Driving Excellence causes controversy with certificates: School threatened to revoke many certificates, DMV addressing issue case by case


Senior Brandon Carla is pictured taking drivers education through Bell Auto Driving School, which is the school that works through Schreiber.

Tessa Peierls, Assistant News Editor

A controversy erupted in December surrounding several Schreiber students taking driver’s education courses outside of Schreiber.

In past years, students have taken driver’s education through Driving Excellence, a company associated with Portledge School, rather than through Bell Auto Driving School.  However, this year several students did not receive certificates of completion upon finishing the course.

Mr. Roy Shepard, the owner of Driving Excellence, sent in forms to get his students’ certificates.  Out of the ones who submitted for a certificate, 99 students were rejected by the Department of Motor Vehicles (DMV).
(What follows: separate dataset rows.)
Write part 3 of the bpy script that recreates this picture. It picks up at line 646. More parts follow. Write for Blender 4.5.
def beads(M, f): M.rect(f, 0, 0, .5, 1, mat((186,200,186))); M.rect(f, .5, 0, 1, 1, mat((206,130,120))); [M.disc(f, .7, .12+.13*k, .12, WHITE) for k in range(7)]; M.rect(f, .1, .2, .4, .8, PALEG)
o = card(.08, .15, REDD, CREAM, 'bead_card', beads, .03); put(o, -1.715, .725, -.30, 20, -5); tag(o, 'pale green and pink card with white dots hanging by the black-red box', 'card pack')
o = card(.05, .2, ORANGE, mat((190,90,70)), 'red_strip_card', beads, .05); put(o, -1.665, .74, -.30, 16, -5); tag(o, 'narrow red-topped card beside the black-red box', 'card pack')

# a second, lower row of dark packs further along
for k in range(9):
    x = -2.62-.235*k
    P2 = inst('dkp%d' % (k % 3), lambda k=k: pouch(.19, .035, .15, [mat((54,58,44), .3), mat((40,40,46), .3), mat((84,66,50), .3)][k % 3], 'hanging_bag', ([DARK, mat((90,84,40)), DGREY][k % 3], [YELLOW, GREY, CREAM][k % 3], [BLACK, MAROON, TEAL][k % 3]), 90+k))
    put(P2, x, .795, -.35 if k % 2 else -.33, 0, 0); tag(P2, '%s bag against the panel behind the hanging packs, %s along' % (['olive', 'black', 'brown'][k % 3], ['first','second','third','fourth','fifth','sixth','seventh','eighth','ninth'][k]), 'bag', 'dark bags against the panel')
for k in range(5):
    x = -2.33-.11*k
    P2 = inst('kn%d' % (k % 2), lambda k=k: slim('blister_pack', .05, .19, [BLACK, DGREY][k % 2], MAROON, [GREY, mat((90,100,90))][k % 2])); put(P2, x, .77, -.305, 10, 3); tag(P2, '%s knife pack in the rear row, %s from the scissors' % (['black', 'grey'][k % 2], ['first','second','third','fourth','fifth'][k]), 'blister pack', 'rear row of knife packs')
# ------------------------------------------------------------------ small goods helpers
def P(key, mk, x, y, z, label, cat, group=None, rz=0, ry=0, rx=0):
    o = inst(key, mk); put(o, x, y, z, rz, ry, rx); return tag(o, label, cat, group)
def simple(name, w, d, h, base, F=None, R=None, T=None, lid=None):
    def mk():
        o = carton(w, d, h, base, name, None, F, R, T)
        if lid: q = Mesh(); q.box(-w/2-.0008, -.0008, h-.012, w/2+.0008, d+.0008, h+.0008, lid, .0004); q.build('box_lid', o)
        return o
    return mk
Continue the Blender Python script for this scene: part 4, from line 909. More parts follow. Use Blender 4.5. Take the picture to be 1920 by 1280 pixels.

The DMV’s reasoning was that there was not proper proof that these students had completed the mandatory program that the state requires for students to receive the insurance deduction and earlier license.

Junior Elana Israel explained why she chose Driving Excellence over the program offered through Schreiber.

“I chose the company because you can choose your own times and I knew of a lot of people who had used them before,” said Israel.  “During driver’s education, I loved the company so much.”

The revocation spurred controversy that got students, parents, lawyers, and state officials involved in court.  Their goal was to try to get students their certificates without having to retake the class.  Lawyer Mr. Arnie Herz explained the concerns of the DMV.

“DMV has a legitimate concern and mandate to ensure that only properly educated drivers get licenses,” said Mr. Herz.  “They already know that at least one kid received a Certificate of Completion of Driver’s Ed that never took the course.  They need some level of comfort and proof that your child did fulfill the driver’s ed requirements.”

Although some students had not taken their driving exam yet and just had their certificates revoked, other students were in danger of losing their junior licenses.  Israel spoke of her annoyance with the situation.

“I was really annoyed since I took the time out of my summer to finish Driver’s Ed,” said Israel.  “I also took my road test and passed so I had my juniors license when I got the letter saying my Drivers Ed was invalid”

One of the parents’ goals was to halt the license revocation process.  Students like Israel had already received their junior licenses, and parents wanted to sort out the issue before any final decisions were made.

However, some options are being looked into by Driving Excellence and the DMV in order to legally restore the certificates.  One considered possibility was to have the students take a condensed session of “make-up” classes.

Assemblywoman Michelle Schimmel also worked on resolving the issue, and to make sure that those who completed the course receive their certificates. Israel responded early to the situation.

“I will either have to retake driver’s ed my junior year, which is why I took it over the summer, or wait until I’m 18 to get my license,” said Israel.  “There are also some people fighting for people to get their certificates so there’s still a chance that I might receive mine.”

As of now, each student is being evaluated on a case-by-case basis.  Most students have had their Drivers Ed certificates restored, but several evaluations are still ongoing.